- **Material**:
++++++++++++++++++++
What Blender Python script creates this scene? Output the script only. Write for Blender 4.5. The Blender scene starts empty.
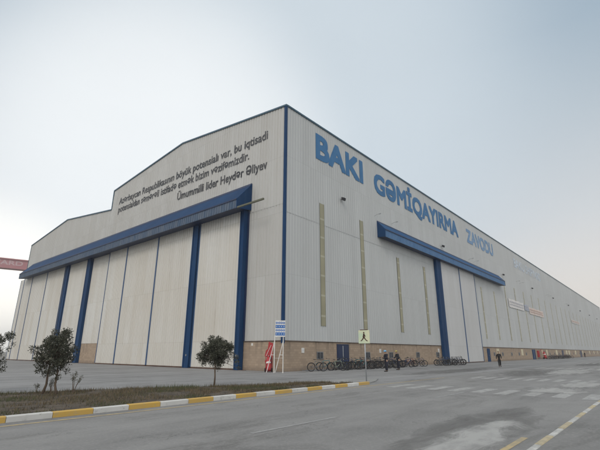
import bpy, bmesh, math, random
from mathutils import Vector, Matrix, Euler
R = math.radians
scene = bpy.context.scene
col = scene.collection

# ------------------------------------------------------------------ camera
yaw, pitch, roll = 0.709858, 0.299747, 0.0025957
fw = Vector((math.cos(yaw)*math.cos(pitch), math.sin(yaw)*math.cos(pitch), math.sin(pitch)))
rt = Vector((math.sin(yaw), -math.cos(yaw), 0)); up = rt.cross(fw)
r2 = rt*math.cos(roll) + up*math.sin(roll); u2 = -rt*math.sin(roll) + up*math.cos(roll)
cd = bpy.data.cameras.new('camera'); cam = bpy.data.objects.new('camera', cd); col.objects.link(cam)
CAMM = m = Matrix((r2, u2, -fw)).transposed().to_4x4(); m.translation = Vector((-27.4129, -25.4590, 1.65))
cam.matrix_world = m
cd.sensor_width = 36; cd.sensor_fit = 'HORIZONTAL'; cd.lens = 410.4605/600*36
cd.clip_start = 0.1; cd.clip_end = 9000
scene.camera = cam

# ------------------------------------------------------------------ sky, sun, exposure
SUN_EL, SUN_AZ = 38.0, 205.0         # azimuth from +X towards +Y: veiled sun, high behind the camera's left shoulder
w = bpy.data.worlds.new('World'); scene.world = w; w.use_nodes = True
nt = w.node_tree; nt.nodes.clear()
def N(t, ins=None, **kw):
    n = nt.nodes.new(t)
    for k, v in kw.items(): setattr(n, k, v)
    for k, v in (ins or {}).items():
        if isinstance(v, bpy.types.NodeSocket): nt.links.new(v, n.inputs[k])
        else: n.inputs[k].default_value = v
    return n
sky = N('ShaderNodeTexSky', sky_type='NISHITA', sun_disc=False, sun_elevation=R(SUN_EL), sun_rotation=R(90-SUN_AZ),
        air_density=1.0, dust_density=4.0, ozone_density=1.0, altitude=0)
# veil of high haze over the clear sky: pale low down, grey blue overhead, a bright bank over the hall's left half
tc = N('ShaderNodeTexCoord'); sp = N('ShaderNodeSeparateXYZ', {0: tc.outputs['Generated']})
ramp = N('ShaderNodeValToRGB', {0: sp.outputs['Z']}); cr = ramp.color_ramp
SKY = [(0.0, (.92, .84, .75)), (.12, (.80, .755, .705)), (.27, (.66, .685, .70)), (.46, (.50, .57, .625)), (.60, (.36, .455, .54)), (1.0, (.30, .40, .50))]
cr.elements[0].position = 0; cr.elements[0].color = (*SKY[0][1], 1); cr.elements[1].position = 1; cr.elements[1].color = (*SKY[-1][1], 1)
for p_, c_ in SKY[1:-1]: e = cr.elements.new(p_); e.color = (*c_, 1)
def azdir(az, el): return (math.cos(R(az))*math.cos(R(el)), math.sin(R(az))*math.cos(R(el)), math.sin(R(el)))
def lobe(d, lo, hi):
    dt = N('ShaderNodeVectorMath', {0: tc.outputs['Generated'], 1: d}, operation='DOT_PRODUCT')
    return N('ShaderNodeMapRange', {'Value': dt.outputs['Value'], 'From Min': lo, 'From Max': hi}, interpolation_type='SMOOTHERSTEP').outputs[0]
def mixc(f, a, b_, bt='MIX'):
    x = N('ShaderNodeMix', data_type='RGBA', blend_type=bt)
    for i, v in ((0, f), (6, a), (7, b_)):
        if isinstance(v, bpy.types.NodeSocket): nt.links.new(v, x.inputs[i])
        else: x.inputs[i].default_value = v if i == 0 else (*v, 1)
    return x.outputs[2]
cl = N('ShaderNodeTexNoise', {'Vector': N('ShaderNodeMapping', {'Vector': tc.outputs['Generated'], 'Scale': (1.3, 1.3, 3.2)}).outputs[0], 'Scale': 1.1, 'Detail': 5, 'Roughness': .5})
c0 = mixc(lobe(azdir(44, 30), .745, 1.0), ramp.outputs[0], (.625, .70, .755))
c0 = mixc(lobe(azdir(62, 22), .86, 1.0), c0, (.90, .935, .95))
c0 = mixc(lobe(azdir(80, -2), .925, 1.0), c0, (1.30, 1.26, 1.17))
soft = N('ShaderNodeMapRange', {'Value': cl.outputs['Fac'], 'From Min': .3, 'From Max': .7, 'To Min': .975, 'To Max': 1.025}).outputs[0]
c0 = N('ShaderNodeVectorMath', {0: c0, 'Scale': soft}, operation='SCALE').outputs[0]
# unseen half of the sky round the sun, brightened as added wall fill
c0 = mixc(lobe(azdir(SUN_AZ, SUN_EL), -.1, .9), c0, (1.12, 1.12, 1.10))
veil = N('ShaderNodeVectorMath', {0: c0, 'Scale': 9.4}, operation='SCALE').outputs[0]
nis = N('ShaderNodeVectorMath', {0: sky.outputs[0], 'Scale': .10}, operation='SCALE').outputs[0]
tot = N('ShaderNodeVectorMath', {0: veil, 1: nis}, operation='ADD').outputs[0]
bg = N('ShaderNodeBackground', {'Color': tot, 'Strength': 0.10})
out = N('ShaderNodeOutputWorld', {0: bg.outputs[0]})
sd = bpy.data.lights.new('sun', 'SUN'); sun = bpy.data.objects.new('sun', sd); col.objects.link(sun)
sd.energy = .62; sd.angle = R(14); sd.color = (1, .93, .84)
sdir = Vector(azdir(SUN_AZ, SUN_EL))
sun.rotation_euler = sdir.to_track_quat('Z', 'Y').to_euler(); sun.location = (0, -40, 80)
vs = scene.view_settings; vs.view_transform = 'Standard'; vs.look = 'None'; vs.gamma = 1; vs.use_curve_mapping = False
vs.exposure = 0.07

# ------------------------------------------------------------------ materials
def mat(name, c, rough=.7, metal=0, c2=None, scale=(1, 1, 1), amt=1.0, bump=0, bscale=40, detail=4, ramp=(.35, .65)):
    m = bpy.data.materials.new(name); m.use_nodes = True
    t = m.node_tree; b = t.nodes['Principled BSDF']
    b.inputs['Roughness'].default_value = rough; b.inputs['Metallic'].default_value = metal
    b.inputs['Base Color'].default_value = (*c, 1)
    tc = t.nodes.new('ShaderNodeTexCoord')
    if c2:
        mp = t.nodes.new('ShaderNodeMapping'); mp.inputs['Scale'].default_value = scale
        no = t.nodes.new('ShaderNodeTexNoise'); no.inputs['Detail'].default_value = detail; no.inputs['Scale'].default_value = 1
        rp = t.nodes.new('ShaderNodeValToRGB')
        rp.color_ramp.elements[0].position = ramp[0]; rp.color_ramp.elements[1].position = ramp[1]
        rp.color_ramp.elements[0].color = (*c, 1); rp.color_ramp.elements[1].color = (*c2, 1)
        t.links.new(tc.outputs['Object'], mp.inputs[0]); t.links.new(mp.outputs[0], no.inputs['Vector'])
        t.links.new(no.outputs['Fac'], rp.inputs[0]); t.links.new(rp.outputs[0], b.inputs['Base Color'])
    if bump:
        n2 = t.nodes.new('ShaderNodeTexNoise'); n2.inputs['Scale'].default_value = bscale; n2.inputs['Detail'].default_value = 3
        bp = t.nodes.new('ShaderNodeBump'); bp.inputs['Strength'].default_value = bump; bp.inputs['Distance'].default_value = .02
        t.links.new(tc.outputs['Object'], n2.inputs['Vector']); t.links.new(n2.outputs['Fac'], bp.inputs['Height'])
        t.links.new(bp.outputs[0], b.inputs['Normal'])
    return m

class G:                                                   # small node-graph helper
    def __init__(s, m): s.t = m.node_tree; s.b = s.t.nodes['Principled BSDF']
    def n(s, t, ins=None, **kw):
        x = s.t.nodes.new(t)
        for k, v in kw.items(): setattr(x, k, v)
        for k, v in (ins or {}).items():
            if hasattr(v, 'links') or isinstance(v, bpy.types.NodeSocket): s.t.links.new(v, x.inputs[k])
            else: x.inputs[k].default_value = v
        return x
    def coords(s, scale=(1, 1, 1), which='Object'):
        tc = s.n('ShaderNodeTexCoord'); mp = s.n('ShaderNodeMapping', {'Scale': scale, 'Vector': tc.outputs[which]})
        return mp.outputs[0]
    def noise(s, vec, scale=1, detail=4, rough=.5, lo=.35, hi=.65, dist=0):
        no = s.n('ShaderNodeTexNoise', {'Vector': vec, 'Scale': scale, 'Detail': detail, 'Roughness': rough, 'Distortion': dist})
        mr = s.n('ShaderNodeMapRange', {'Value': no.outputs['Fac'], 'From Min': lo, 'From Max': hi})
        return mr.outputs[0]
    def math(s, op, a, b): return s.n('ShaderNodeMath', {0: a, 1: b}, operation=op).outputs[0]
    def mix(s, f, a, b):
        x = s.n('ShaderNodeMix', data_type='RGBA')
        for i, v in ((0, f), (6, a), (7, b)):
            if isinstance(v, bpy.types.NodeSocket): s.t.links.new(v, x.inputs[i])
            else: x.inputs[i].default_value = v if i == 0 else (*v, 1)
        return x.outputs[2]
    def color(s, o): s.t.links.new(o, s.b.inputs['Base Color'])
    def bump(s, h, strength=.3, dist=.02):
        bp = s.n('ShaderNodeBump', {'Height': h, 'Strength': strength, 'Distance': dist}); s.t.links.new(bp.outputs[0], s.b.inputs['Normal'])

def cladding(name, base, light, streak, axis, rust=.35):
    m = mat(name, base, .55); g = G(m)
    # panel-to-panel tone: very stretched in z
    sc = (0, .9, .012) if axis == 'y' else (.9, 0, .012)
    a = g.noise(g.coords(sc), 1, 2, .6, .3, .7)
    big = g.noise(g.coords((.07, .07, .09)), 1, 3, .5, .3, .7)
    c = g.mix(g.math('MULTIPLY', a, .55), base, light)
    c = g.mix(g.math('MULTIPLY', big, .35), c, streak)
    # single sheets differ a little in tone; laps between rows of sheets
    tcc = g.n('ShaderNodeTexCoord'); sp_ = g.n('ShaderNodeSeparateXYZ', {0: tcc.outputs['Object']})
    ax_ = sp_.outputs['Y' if axis == 'y' else 'X']
    cell = g.n('ShaderNodeCombineXYZ', {0: g.math('FLOOR', g.math('DIVIDE', ax_, 1.26), 0), 1: g.math('FLOOR', g.math('DIVIDE', g.math('SUBTRACT', sp_.outputs['Z'], 2.6), 6.0), 0), 2: 0.0})
    wn_ = g.n('ShaderNodeTexWhiteNoise', {0: cell.outputs[0]})
    c = g.mix(g.math('MULTIPLY', wn_.outputs['Value'], .30), c, streak)
    lapf = g.math('FRACT', g.math('DIVIDE', g.math('SUBTRACT', sp_.outputs['Z'], 2.6), 6.0), 0)
    lap = g.n('ShaderNodeMapRange', {'Value': lapf, 'From Min': .006, 'From Max': .003}).outputs[0]
    c = g.mix(g.math('MULTIPLY', lap, .45), c, (streak[0]*.6, streak[1]*.6, streak[2]*.6))
    rs_ = g.noise(g.coords((0, 1.7, .05) if axis == 'y' else (1.7, 0, .05)), 1, 6, .7, .60, .80)
    rb_ = g.noise(g.coords((.12, .12, .16)), 1, 3, .5, .42, .62)
    c = g.mix(g.math('MULTIPLY', g.math('MULTIPLY', rs_, rb_), rust), c, (.27, .20, .13))
    sc2 = (0, 2.6, .07) if axis == 'y' else (2.6, 0, .07)
    st = g.noise(g.coords(sc2), 1, 5, .65, .55, .8)
    c = g.mix(g.math('MULTIPLY', st, .5), c, streak)
    g.color(c)
    g.bump(g.noise(g.coords((.6, .6, .5)), 1, 2, .5, 0, 1), .25, .05)
    return m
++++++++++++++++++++
- **Short exercise**:
Restate each line from the start of the listing through the line bearing "scene.camera = cam" word for word. Drop the pictures.

- **Worked answer**:
What Blender Python script creates this scene? Output the script only. Write for Blender 4.5. The Blender scene starts empty.
import bpy, bmesh, math, random
from mathutils import Vector, Matrix, Euler
R = math.radians
scene = bpy.context.scene
col = scene.collection

# ------------------------------------------------------------------ camera
yaw, pitch, roll = 0.709858, 0.299747, 0.0025957
fw = Vector((math.cos(yaw)*math.cos(pitch), math.sin(yaw)*math.cos(pitch), math.sin(pitch)))
rt = Vector((math.sin(yaw), -math.cos(yaw), 0)); up = rt.cross(fw)
r2 = rt*math.cos(roll) + up*math.sin(roll); u2 = -rt*math.sin(roll) + up*math.cos(roll)
cd = bpy.data.cameras.new('camera'); cam = bpy.data.objects.new('camera', cd); col.objects.link(cam)
CAMM = m = Matrix((r2, u2, -fw)).transposed().to_4x4(); m.translation = Vector((-27.4129, -25.4590, 1.65))
cam.matrix_world = m
cd.sensor_width = 36; cd.sensor_fit = 'HORIZONTAL'; cd.lens = 410.4605/600*36
cd.clip_start = 0.1; cd.clip_end = 9000
scene.camera = cam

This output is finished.